En tout cas, pour résumer la situation de la compagnie, il faut rappeler que l’Algérie est devenue, il y a quelques semaines, le fournisseur de la Tunisie de phosphate, une première historique qui marque la descente aux enfers du secteur de production de cette matière, connu pourtant comme principal pilier de l’économie nationale. Les différents experts et même observateurs s’accordent sur ce fait : la séquence de mauvaise gestion de la Compagnie à défaut de volonté politique de redresser ce secteur hautement porteur en matière de devises explique parfaitement cette dégringolade dont les répercussions financières et économiques commencent à se faire sentir aussi rapidement que prévu.

Réorganisation au niveau des ressources humaines

A Kasserine, la Société nationale de cellulose et de papier Alfa (Sncpa) inquiète aussi les autorités. La Sncpa fait face à une situation financière difficile. Et ce à cause de l’accumulation des dettes, de la vétusté des équipements de production et de l’arrêt des opérations d’investissement nécessaires. D’ailleurs, un Conseil ministériel étudiera prochainement le dossier de restructuration de cette société qui a toujours eu un rôle fondamental à Kasserine et dans les régions avoisinantes, notamment en ce qui concerne l’employabilité et l’absorption du chômage.

En résumé, la plupart des entreprises publiques, à des exceptions près, affichent des pertes qui s’accumulent et grèvent dangereusement les équilibres financiers de l’Etat. Ces pertes sont dues en grande partie à la mauvaise gestion et ne sauraient être arrêtées sans une série de réformes rapides, propose, à cet effet, Amine Ben Gamra, expert-comptable et commissaire aux comptes.

Pour lui, la stratégie gouvernementale de réforme des entreprises publiques doit s’articuler autour de la réorganisation au niveau des ressources humaines et l’optimisation des processus de ces entreprises, mais aussi autour d’un plan de mise à niveau afin d’améliorer leur rendement et de limiter leurs risques financiers.

En tout cas, tous les observateurs s’accordent sur le fait que l’économie nationale est lourdement impactée par la situation des entreprises publiques.
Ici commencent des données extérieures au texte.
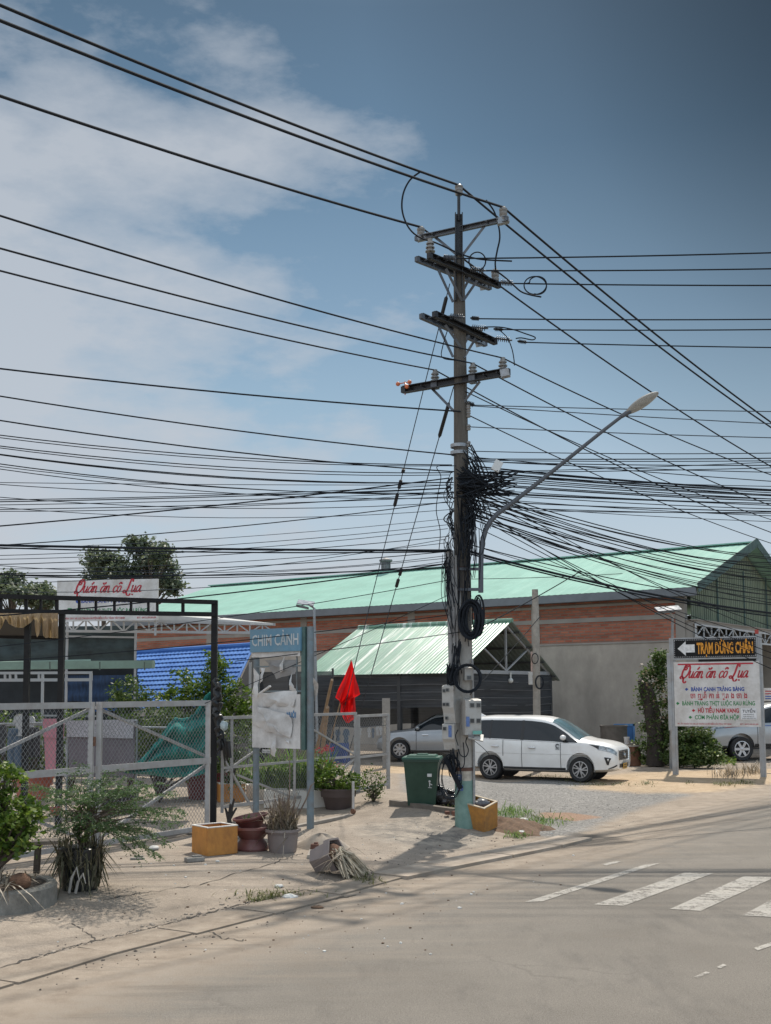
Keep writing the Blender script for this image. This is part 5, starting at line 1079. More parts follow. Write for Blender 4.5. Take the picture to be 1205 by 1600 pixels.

Car les fonds qui sont destinés à promouvoir l’investissement sont en grande partie absorbés par ces budgétivores. 

L’économie nationale est d’ailleurs doublement sanctionnée par la situation des entreprises, mais aussi par les conflits et crises sociaux interminables. Alors qu’on pensait que la crise d’El-Kamour est résolue, la tension reprend à Tataouine. La coordination El Kamour a décidé de décréter une grève de trois jours à partir d’aujourd’hui mercredi dans toutes les délégations de Tataouine pour dénoncer le non-respect des termes de l’accord signé au mois de novembre 2020. Cette coordination accuse le gouvernement de revirement de positions quant aux accords signés. La grève annoncée vient à la suite d’une réunion qui s’est tenue en présence d’une délégation gouvernementale pour discuter de la situation dans la région.